Meritocracia como dissimulação do real

Tem crescido no Brasil a mentalidade da meritocracia e empreendedorismo que em síntese significa que o sucesso e o fracasso no mundo do trabalho dependem, exclusivamente, da pessoa. Nessa perspectiva não há crise, falta de recursos ou condições de acesso à informação, formação e oportunidades. Tudo depende da visão; rede de contatos; “chave” e outras palavras que são repetidas como uma espécie de mantra pelos “coaches” que vendem os passos para o sucesso.

O universo da meritocracia e o mito do empreendedorismo começam a ruir mediante a uma análise mais detalhada da realidade e das condições de trabalho. Pela lógica do próprio sistema capitalista não há oportunidades para todas as pessoas. O sistema sobrevive do “exército reserva” – número de pessoas desempregadas que permite a lei da oferta e da procura se efetivar. Em suma, quanto mais pessoas procurando emprego mais as condições de trabalho podem ser precarizadas, pois sempre vai haver alguém se sujeitando a trabalhar pelo que é oferecido.

Outra questão sobre o empreendedorismo e dos coaches que fazem sucesso na internet é que a maioria não ficou rico utilizando os passos vendidos para o sucesso. A maioria dos coaches ficaram ricos vendendo cursos de como ficar rico. Entendeu? Muitas dessas pessoas tinham condições privilegiadas e uma boa formação, o que lhes permitiu, por exemplo, investir em tecnologia, propaganda e difusão de seu trabalho – até por que engajamento na internet custa dinheiro.

Qual é o problema dessa mentalidade? Um deles é a culpabilização do indivíduo pelo seu próprio fracasso. Nessa dinâmica nada (ao entorno) é levado em conta. Os problemas estruturais; a falta de informação; a falta de formação escolar básica; as falhas do sistema nada disso é levado em conta. A pessoa que teve acesso a uma boa educação e usufruiu de uma condição boa é colocada em igualdade de condições com quem nasceu numa favela e teve acesso restrito às oportunidades. Os coaches vão dizer: tudo depende da visão! Não existe crise!

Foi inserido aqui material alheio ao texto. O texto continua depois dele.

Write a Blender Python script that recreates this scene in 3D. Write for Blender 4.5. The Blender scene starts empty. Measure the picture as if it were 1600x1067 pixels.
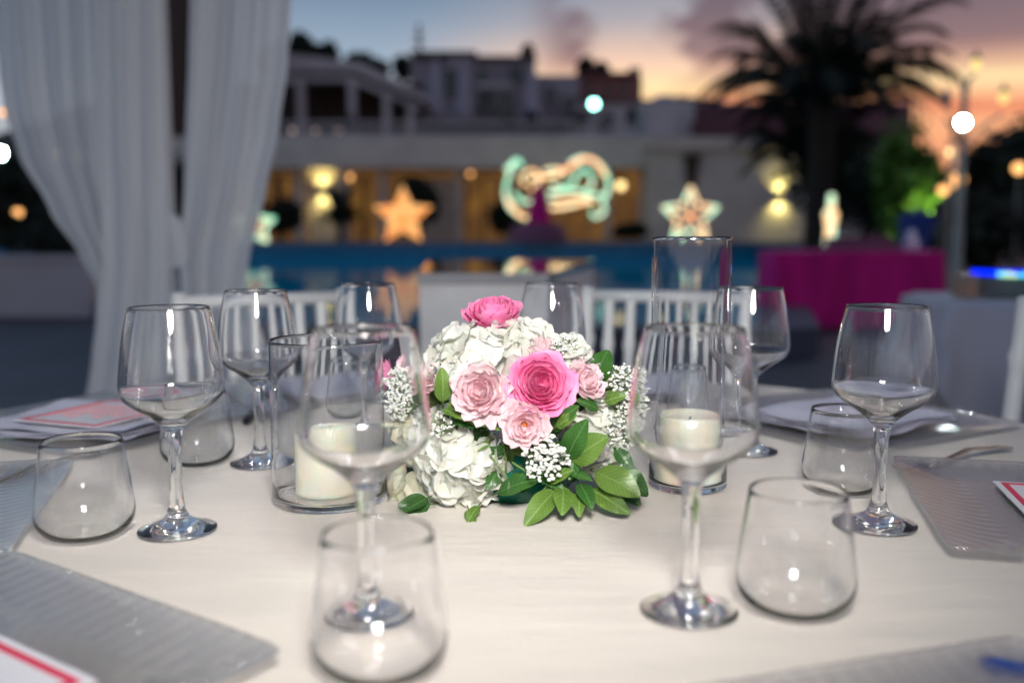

Imagine uma pessoa que teve pouca instrução; teve que parar de estudar para ajudar nas despesas familiares; está desempregada; não tem acesso à tecnologia e informações. Essa pessoa é incentivada a começar a “empreender” e com poucos recursos se lança no desafio. Por uma série de motivos fracassa na empreitada. Além de lidar com uma série de frustrações tem que ouvir que a culpa pelo fracasso é de sua falta de visão.

A verdade é que somente com uma presença forte do Estado na economia é capaz de sanar a crise. Somente garantindo a dignidade dos trabalhadores é que se pode melhorar as condições de vida. Apenas com uma educação crítica e de qualidade se combate as falácias do sistema. Não existe sucesso que não venha acompanhado, minimamente, de condições básicas estruturais.

Por isso a insistência em modelos de governo e gestões que privilegiem a ação responsável sobre a vida das pessoas é tão importante. O que gera emprego é o incentivo do governo; são condições mínimas de trabalho; a produtividade; a capacitação e boa formação.

Somente pela conscientização da classe trabalhadora; pelo fomento da melhoria de condições e de um Estado dirigido aos interesses da população superará essa crise.